Cartoon Girl: The Best of Heather McAdams
Atlanta: Longstreet Press, 1994

The first time I encountered Ms. McAdams was in the flesh. My pals Matt & Candi drug me along to a showing by the Cinematheque, a local cinema group, to showcases McAdams' 16mm work. The first short subject, if memory serves, was entitled "Coffee Jitters." It was hooked from the moment the title card flashed on the screen. The feature was a biography of a cross-dressing cabaret star. McAdams was set to speak about her work after the films were shown. She instead, with what I can only describe as girlish delight, dragged out from behind the screen the star of her feature and let him perform in person.

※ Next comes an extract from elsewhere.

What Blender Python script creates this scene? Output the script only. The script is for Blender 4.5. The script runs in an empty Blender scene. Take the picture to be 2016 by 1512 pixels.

This shows, I think, the strength and charm of her work, including her cartoons. That is, she's got something she wants to show and tell. Her choice is to do it in the most particularly direct, engaging means to hand. She's always got some kind of story. A sample of the tales she chooses to translate in her characteristically funky comic strip format include: her wedding (including a trip to a polka fest in the Wisconsin Dells), her favorite bumper stickers, Record Huntin' (in a thrift shop, natch), and The Night I Met Tom Waits (a giant phoney rubber thumb appears in practically every panel). Since this is up-close stuff, there are also strips about drinking, sexual harassment and assorted childhood and grown-up) horror stories. Interspersed are single panel cartoon showing Elvis and George Bush in pony tails, the difference between the (singing) Carter Family and Jimmy (pre-Elder Statesman) Carter, Dolly Parton & Porter Wagoner and the world's two smallest cows. Most of the cartoons collected here first appeared in The Chicago Reader (McAdams is the cowgirl queen of Chi-Town's underground performance scene -- hey, you can't make up stuff like this.)

My guess is you'd either be instantly put off by the completely unaffected and fearless drawing style (she's unafraid to lapse into stick figures to better cram everything she wants to show into the panel) or catch its candid charisma. Either way, it's hard not to like this cowgirl's rambunctious 'toons.